This Ain't Over: Rallies in 100 Cities to Demand Obama Cancel DAPL
The fight is not over, is the word from the tribes gathered at the Sacred Stone camp, whose months-long resistance against the Dakota Access pipeline (DAPL) has captured national attention. Heeding that call, more than 100 #NoDAPL solidarity actions are being held on Tuesday to put national pressure on U.S. President Barack Obama to revoke the pipeline’s permits once and for all.
“To defeat a pipeline, it takes a movement of people from all corners of the nation,” reads the call to action.
“Right now, we’re witnessing one of the most courageous stands against a fossil fuel project this country has ever seen,” it continues. “Thousands of Indigenous activists have set up prayer camps along the pipeline route in a historic moment of nonviolent resistance.

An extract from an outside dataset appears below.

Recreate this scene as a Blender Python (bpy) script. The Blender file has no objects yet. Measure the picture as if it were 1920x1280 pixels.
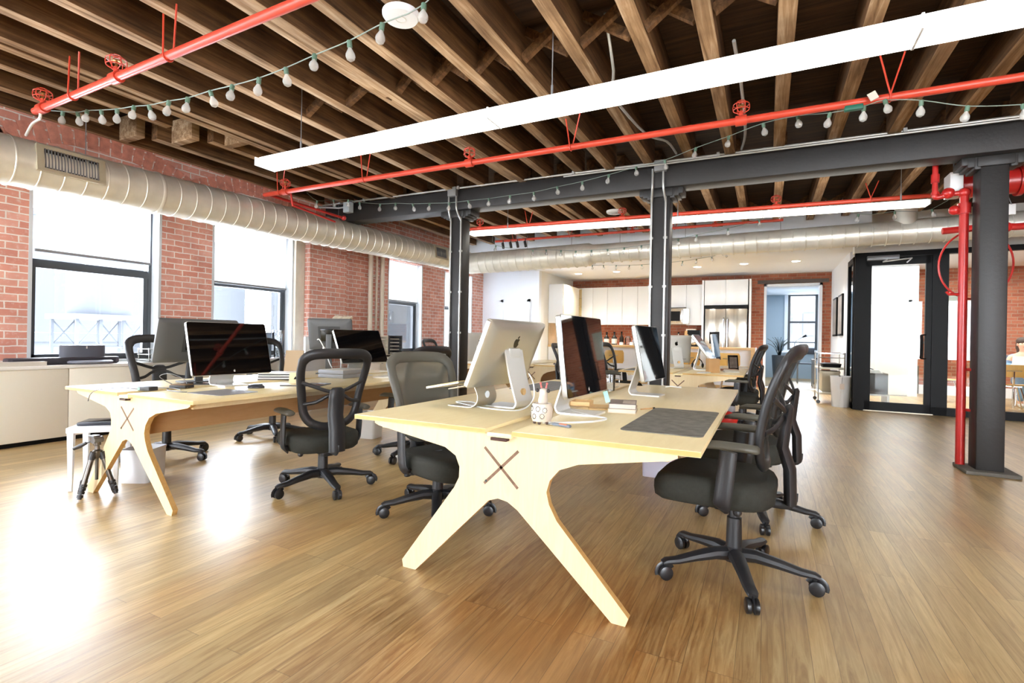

They’re fighting with everything they have to protect their water, the land, their history, and the climate—and we need to fight with them.”
In Washington, D.C.’s Lafayette Square, former presidential candidate Bernie Sanders is scheduled to speak alongside Tara Houska with Honor the Earth, Chase Iron Eyes with the Standing Rock Sioux Tribe, Van Jones, Reverend Lennox Yearwood, Cheyenne River Sioux Tribal Youth member Jasilyn Charger, and other native leaders from North Dakota.
The Standing Rock Sioux won a temporary victory on Friday when the Obama administration suspended construction on Army Corps land bordering or under Lake Oahe until further review. The statement further called on the pipeline company to halt construction within 20 miles of that site.